Is My VPN Working?
Simple yes/no check if your VPN is protecting you
Checking your VPN status...
How VPNs Work
A VPN (Virtual Private Network) creates an encrypted tunnel between your device and a VPN server. All your internet traffic is routed through this tunnel, so websites see the VPN server's IP address instead of yours. Your ISP can see that you're connected to a VPN but cannot see what websites you visit or what data you send.
When your VPN is working correctly, your public IP address should belong to the VPN provider (not your ISP), your location should appear as the VPN server's city, and your DNS queries should go through the VPN's DNS servers rather than your ISP's.
How to Check If Your VPN Is Working
The tool above performs a quick check by looking at your IP address and determining whether it belongs to a known VPN, hosting, or datacenter provider. If your IP shows your regular ISP, your VPN is either disconnected or leaking.

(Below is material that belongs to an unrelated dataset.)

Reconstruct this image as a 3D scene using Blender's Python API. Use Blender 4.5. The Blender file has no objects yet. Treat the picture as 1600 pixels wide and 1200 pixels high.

For a more thorough analysis including DNS and WebRTC leak detection, use our full VPN leak test.
Steps to verify manually: Note your regular IP address (without VPN). Connect to your VPN. Reload this page. If the IP address changed and now shows a different city/ISP, your VPN is working. If the IP is the same, your VPN isn't routing traffic correctly.
Common VPN Problems
- VPN shows "connected" but IP hasn't changed — The VPN tunnel may have failed silently. Disconnect and reconnect. Try a different VPN server. Check if your VPN app needs an update.
- Slow speeds with VPN — Connect to a server closer to your physical location. Try a different VPN protocol (WireGuard is typically fastest). Your ISP may be throttling VPN traffic — switching ports (443/TCP mimics HTTPS) can sometimes help.
- Some sites don't work with VPN — Some services (Netflix, banking sites) block known VPN IP addresses. Try a different VPN server or use obfuscated servers if your provider offers them.
- DNS is leaking — Your VPN is tunneling traffic but DNS queries go through your ISP. Enable DNS leak protection in your VPN settings, or manually set your DNS to a privacy-focused provider like Cloudflare (1.1.1.1).